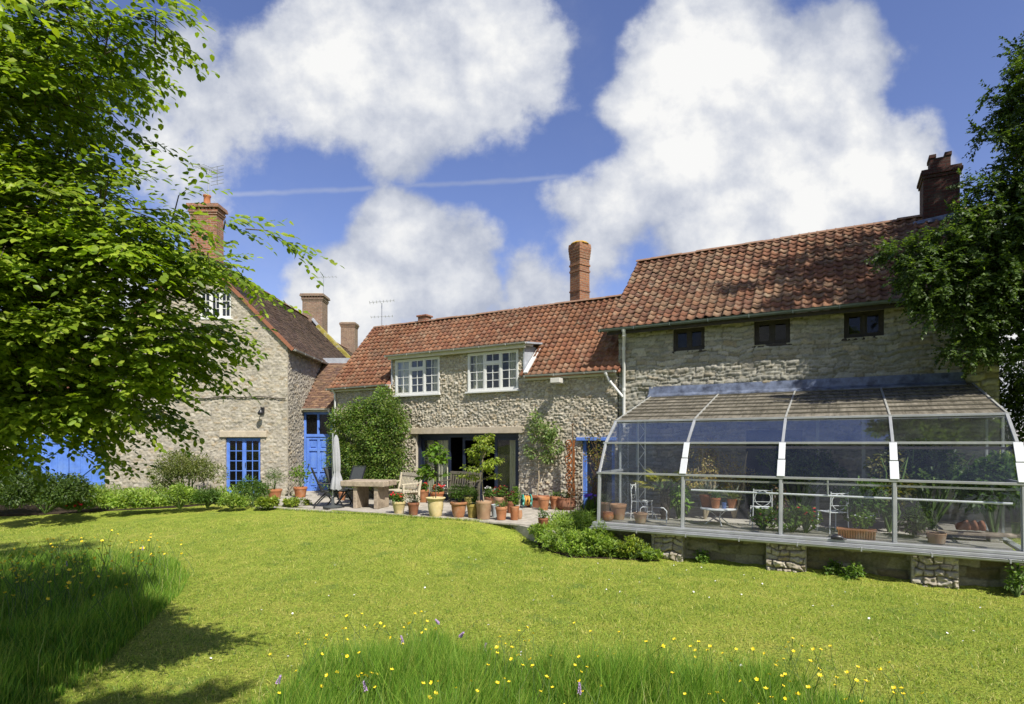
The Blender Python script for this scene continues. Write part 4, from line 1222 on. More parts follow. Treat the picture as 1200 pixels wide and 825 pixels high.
def leaves(name, P, A, Nn, length, width, pal, parent=None, seed=0, mat=None, loc=None, label=None, group_var=None, oval=False):
    rng = np.random.default_rng(seed)
    n = len(P); A = normed(A); S = normed(np.cross(A, Nn)); Nn = np.cross(S, A)
    L = (length * rng.uniform(.65, 1.2, n))[:, None]; Wd = (width * rng.uniform(.7, 1.2, n))[:, None]
    if oval:
        o = lambda f, w, up: P + A * L * f + S * Wd * w + Nn * (Wd * up - L * .10 * f * f)
        V = np.stack([P, o(.3, -.42, .12), o(.68, -.38, .10), o(1, 0, 0), o(.68, .38, .10), o(.3, .42, .12), o(.33, 0, 0), o(.7, 0, 0)], 1)
        b = np.arange(n)[:, None] * 8
        F = np.concatenate([b + t for t in ([0, 6, 1], [1, 6, 7], [1, 7, 2], [2, 7, 3], [0, 5, 6], [5, 7, 6], [5, 4, 7], [4, 3, 7])], 0)
        pal = np.array(LEAF_PAL[pal] if isinstance(pal, str) else pal)
        c = pal[rng.integers(len(pal), size=n)] * rng.uniform(.8, 1.2, n)[:, None]
        if group_var is not None: c = c * group_var[:, None]
        return fast_mesh(name, V.reshape(-1, 3), F, mat or leaf_m, parent, np.repeat(c, 8, axis=0), loc=loc, label=label)
    V = np.stack([P, P + A * L * .42 - S * Wd * .5 + Nn * Wd * .13, P + A * L * .5 - Nn * L * .04, P + A * L * .42 + S * Wd * .5 + Nn * Wd * .13, P + A * L - Nn * L * .12], 1)
    b = np.arange(n)[:, None] * 5
    F = np.concatenate([b + [0, 2, 1], b + [0, 3, 2], b + [1, 2, 4], b + [2, 3, 4]], 0)
    pal = np.array(LEAF_PAL[pal] if isinstance(pal, str) else pal)
    c = pal[rng.integers(len(pal), size=n)] * rng.uniform(.8, 1.2, n)[:, None]
    if group_var is not None: c = c * group_var[:, None]
    C = np.repeat(c, 5, axis=0)
    return fast_mesh(name, V.reshape(-1, 3), F, mat or leaf_m, parent, C, loc=loc, label=label)

def clump_points(centers, radii, n, rng, shell=.55):
    """leaf spots scattered through many small clumps; returns points and outward directions"""
    centers = np.asarray(centers, float); radii = np.asarray(radii, float)
    w = radii ** 2; w = w / w.sum()
    k = rng.choice(len(centers), n, p=w)
    d = rand_unit(n, rng)
    r = rng.uniform(shell ** 3, 1, n) ** (1 / 3)
    return centers[k] + d * (radii[k] * r)[:, None], d, k

def bush_leaves(name, parent, c, rad3, n, ll, lw, pal, seed, nclump=40, cr=.35, flat=.0, droop=.2, floor=None, loc=None, label=None):
    rng = np.random.default_rng(seed)
    d = rand_unit(nclump, rng); d[:, 2] = np.abs(d[:, 2]) * (1 if floor else 1) - (0 if floor else .0)
    if not floor: d = rand_unit(nclump, rng)
    rr = rng.uniform(.35, 1.0, nclump) ** .5
    cen = np.array(c) + d * np.array(rad3) * rr[:, None] * .85
    rs = cr * min(rad3) * rng.uniform(.6, 1.3, nclump)
    P, D, k = clump_points(cen, rs, n, rng)
    cv = rng.uniform(.78, 1.22, nclump)[k]
    if floor is not None:
        P[:, 2] = np.maximum(P[:, 2], floor + rng.uniform(0, .05, n))
    A = D + rng.normal(0, .5, (n, 3)); A[:, 2] -= droop
    Nn = rng.normal(0, .45, (n, 3)); Nn[:, 2] += 1; Nn += D * .6
    return leaves(name, P, A, Nn, ll, lw, pal, parent, seed + 1, loc=loc, label=label, group_var=cv)

def stems(name, parent, base, tips, r, mat, seed=0, loc=None, bend=.1):
    rng = random.Random(seed)
    mb = MB()
    for t in tips:
        b = Vector(base) if not isinstance(base, list) else Vector(rng.choice(base))
        t = Vector(t); m1 = b.lerp(t, .4) + Vector((rng.uniform(-bend, bend), rng.uniform(-bend, bend), rng.uniform(0, bend))); m2 = b.lerp(t, .75) + Vector((rng.uniform(-bend, bend), rng.uniform(-bend, bend), rng.uniform(0, bend) * .6))
        mb.tube([b, m1, m2, t], [r, r * .8, r * .55, r * .3], 6)
    return mb.build(name, mat, parent, loc=loc)

def bush(name, loc, rad3, n, ll, lw, pal, seed, label, cat='shrub', group=None, nclump=40, cr=.35, stem=greenstem_m, flowers=None, droop=.2):
    t = empty(name, loc, 0, label, cat, group)
    bush_leaves('foliage', t, (0, 0, rad3[2] * .40), (rad3[0], rad3[1], rad3[2] * .62), int(n * 1.7), ll, lw, pal, seed, nclump, cr, floor=0.01, droop=droop)
    rng = random.Random(seed)
    tips = [(rng.uniform(-.8, .8) * rad3[0], rng.uniform(-.8, .8) * rad3[1], rad3[2] * rng.uniform(.5, .95)) for _ in range(12)]
    stems('stem', t, (0, 0, 0), tips, .012 + .01 * rad3[2], stem, seed)
    if flowers:
        blossoms('flower', t, [(rng.uniform(-.8, .8) * rad3[0], rng.uniform(-.9, .5) * rad3[1], rad3[2] * rng.uniform(.45, .95)) for _ in range(flowers[1])], flowers[2], flowers[0], seed)
    return t

def blossoms(name, parent, pts, r, mat, seed=0, petals=6, heads=1):
    """flower heads of separate cupped petals, one mesh"""
    rng = np.random.default_rng(seed); V = []; F = []
    for p in pts:
        up = Vector((rng.normal(0, .35), rng.normal(0, .35) - .3, 1)).normalized()
        x = up.orthogonal().normalized(); y = up.cross(x)
        p = Vector(p); a0 = rng.uniform(0, 6.28)
        for k in range(petals):
            a = a0 + 2 * pi * k / petals
            d = x * cos(a) + y * sin(a); s = up.cross(d)
            b = len(V)
            V += [p, p + d * r * .6 + s * r * .42 + up * r * .18, p + d * r + up * r * .3, p + d * r * .6 - s * r * .42 + up * r * .18]
            F.append((b, b + 1, b + 2, b + 3))
    return fast_mesh(name, [tuple(v) for v in V], F, mat, parent)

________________

§ WORK INSTRUCTIONS
Produce an exact copy of each line of data, skipping embedded images.

§ ANSWER TO THE EXERCISE
The Blender Python script for this scene continues. Write part 4, from line 1222 on. More parts follow. Treat the picture as 1200 pixels wide and 825 pixels high.
def leaves(name, P, A, Nn, length, width, pal, parent=None, seed=0, mat=None, loc=None, label=None, group_var=None, oval=False):
    rng = np.random.default_rng(seed)
    n = len(P); A = normed(A); S = normed(np.cross(A, Nn)); Nn = np.cross(S, A)
    L = (length * rng.uniform(.65, 1.2, n))[:, None]; Wd = (width * rng.uniform(.7, 1.2, n))[:, None]
    if oval:
        o = lambda f, w, up: P + A * L * f + S * Wd * w + Nn * (Wd * up - L * .10 * f * f)
        V = np.stack([P, o(.3, -.42, .12), o(.68, -.38, .10), o(1, 0, 0), o(.68, .38, .10), o(.3, .42, .12), o(.33, 0, 0), o(.7, 0, 0)], 1)
        b = np.arange(n)[:, None] * 8
        F = np.concatenate([b + t for t in ([0, 6, 1], [1, 6, 7], [1, 7, 2], [2, 7, 3], [0, 5, 6], [5, 7, 6], [5, 4, 7], [4, 3, 7])], 0)
        pal = np.array(LEAF_PAL[pal] if isinstance(pal, str) else pal)
        c = pal[rng.integers(len(pal), size=n)] * rng.uniform(.8, 1.2, n)[:, None]
        if group_var is not None: c = c * group_var[:, None]
        return fast_mesh(name, V.reshape(-1, 3), F, mat or leaf_m, parent, np.repeat(c, 8, axis=0), loc=loc, label=label)
    V = np.stack([P, P + A * L * .42 - S * Wd * .5 + Nn * Wd * .13, P + A * L * .5 - Nn * L * .04, P + A * L * .42 + S * Wd * .5 + Nn * Wd * .13, P + A * L - Nn * L * .12], 1)
    b = np.arange(n)[:, None] * 5
    F = np.concatenate([b + [0, 2, 1], b + [0, 3, 2], b + [1, 2, 4], b + [2, 3, 4]], 0)
    pal = np.array(LEAF_PAL[pal] if isinstance(pal, str) else pal)
    c = pal[rng.integers(len(pal), size=n)] * rng.uniform(.8, 1.2, n)[:, None]
    if group_var is not None: c = c * group_var[:, None]
    C = np.repeat(c, 5, axis=0)
    return fast_mesh(name, V.reshape(-1, 3), F, mat or leaf_m, parent, C, loc=loc, label=label)

def clump_points(centers, radii, n, rng, shell=.55):
    """leaf spots scattered through many small clumps; returns points and outward directions"""
    centers = np.asarray(centers, float); radii = np.asarray(radii, float)
    w = radii ** 2; w = w / w.sum()
    k = rng.choice(len(centers), n, p=w)
    d = rand_unit(n, rng)
    r = rng.uniform(shell ** 3, 1, n) ** (1 / 3)
    return centers[k] + d * (radii[k] * r)[:, None], d, k

def bush_leaves(name, parent, c, rad3, n, ll, lw, pal, seed, nclump=40, cr=.35, flat=.0, droop=.2, floor=None, loc=None, label=None):
    rng = np.random.default_rng(seed)
    d = rand_unit(nclump, rng); d[:, 2] = np.abs(d[:, 2]) * (1 if floor else 1) - (0 if floor else .0)
    if not floor: d = rand_unit(nclump, rng)
    rr = rng.uniform(.35, 1.0, nclump) ** .5
    cen = np.array(c) + d * np.array(rad3) * rr[:, None] * .85
    rs = cr * min(rad3) * rng.uniform(.6, 1.3, nclump)
    P, D, k = clump_points(cen, rs, n, rng)
    cv = rng.uniform(.78, 1.22, nclump)[k]
    if floor is not None:
        P[:, 2] = np.maximum(P[:, 2], floor + rng.uniform(0, .05, n))
    A = D + rng.normal(0, .5, (n, 3)); A[:, 2] -= droop
    Nn = rng.normal(0, .45, (n, 3)); Nn[:, 2] += 1; Nn += D * .6
    return leaves(name, P, A, Nn, ll, lw, pal, parent, seed + 1, loc=loc, label=label, group_var=cv)

def stems(name, parent, base, tips, r, mat, seed=0, loc=None, bend=.1):
    rng = random.Random(seed)
    mb = MB()
    for t in tips:
        b = Vector(base) if not isinstance(base, list) else Vector(rng.choice(base))
        t = Vector(t); m1 = b.lerp(t, .4) + Vector((rng.uniform(-bend, bend), rng.uniform(-bend, bend), rng.uniform(0, bend))); m2 = b.lerp(t, .75) + Vector((rng.uniform(-bend, bend), rng.uniform(-bend, bend), rng.uniform(0, bend) * .6))
        mb.tube([b, m1, m2, t], [r, r * .8, r * .55, r * .3], 6)
    return mb.build(name, mat, parent, loc=loc)

def bush(name, loc, rad3, n, ll, lw, pal, seed, label, cat='shrub', group=None, nclump=40, cr=.35, stem=greenstem_m, flowers=None, droop=.2):
    t = empty(name, loc, 0, label, cat, group)
    bush_leaves('foliage', t, (0, 0, rad3[2] * .40), (rad3[0], rad3[1], rad3[2] * .62), int(n * 1.7), ll, lw, pal, seed, nclump, cr, floor=0.01, droop=droop)
    rng = random.Random(seed)
    tips = [(rng.uniform(-.8, .8) * rad3[0], rng.uniform(-.8, .8) * rad3[1], rad3[2] * rng.uniform(.5, .95)) for _ in range(12)]
    stems('stem', t, (0, 0, 0), tips, .012 + .01 * rad3[2], stem, seed)
    if flowers:
        blossoms('flower', t, [(rng.uniform(-.8, .8) * rad3[0], rng.uniform(-.9, .5) * rad3[1], rad3[2] * rng.uniform(.45, .95)) for _ in range(flowers[1])], flowers[2], flowers[0], seed)
    return t

def blossoms(name, parent, pts, r, mat, seed=0, petals=6, heads=1):
    """flower heads of separate cupped petals, one mesh"""
    rng = np.random.default_rng(seed); V = []; F = []
    for p in pts:
        up = Vector((rng.normal(0, .35), rng.normal(0, .35) - .3, 1)).normalized()
        x = up.orthogonal().normalized(); y = up.cross(x)
        p = Vector(p); a0 = rng.uniform(0, 6.28)
        for k in range(petals):
            a = a0 + 2 * pi * k / petals
            d = x * cos(a) + y * sin(a); s = up.cross(d)
            b = len(V)
            V += [p, p + d * r * .6 + s * r * .42 + up * r * .18, p + d * r + up * r * .3, p + d * r * .6 - s * r * .42 + up * r * .18]
            F.append((b, b + 1, b + 2, b + 3))
    return fast_mesh(name, [tuple(v) for v in V], F, mat, parent)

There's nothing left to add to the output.